Como narrador sé que es así.
Escuchar cuentos nos hace más sabio. También nos sana. Lo hace porque nos sitúa ante nuestro mundo interior. No escuchamos al narrador o a la narradora. Ellos son el vehículo para que seamos capaces de conectar nuestros sentidos para percibir el más mínimo susurro en el lugar más recóndito de nuestro espacio íntimo.
Como narrador sé que es así.
Quiero que el público se centre en mí, pero no que me recuerde. Busco que recupere aquella experiencia que les hizo que llorar o reír, bailar o brincar sobre el fuego.
Quiero que escuchen mis palabras, pero que no me memoricen. Deseo que ellas sean el motivo para desencadenar un tsunami de otras «palabras especiales». Aquellas que nombran a las personas que más amas, a las que echas de menos, a las que te gustaría darles un abrazo o alejarte de ellas.
Quiero que amen la literatura, pero que no me imiten. Ansío que rompan los cárceles de párrafos y frases obligadas, para descubrir, cuando le toque a cada uno, el placer de la lectura reposada.

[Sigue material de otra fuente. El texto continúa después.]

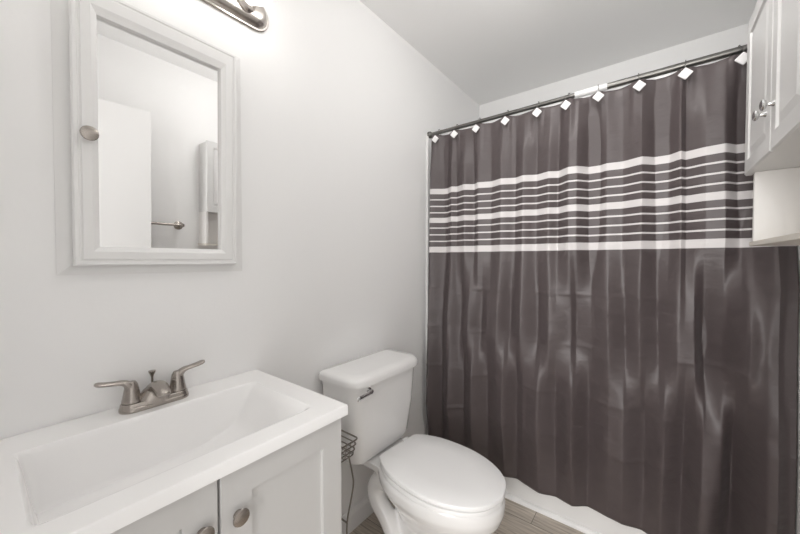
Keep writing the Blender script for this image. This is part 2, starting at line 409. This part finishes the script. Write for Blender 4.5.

Quiero, por encima de otros motivos, que el público descubra con mis cuentos, que las palabras pronunciadas desde el corazón, tienen muchísima más fuerza que otras que se utilizan para golpear.
Quizás sea éste el motivo que una madre, un padre, un docente, una amiga, sea para ti la mejor narradora que hayas conocido: porque es capaz de escucharte, mirarte, dejarte decidir y abrazarte.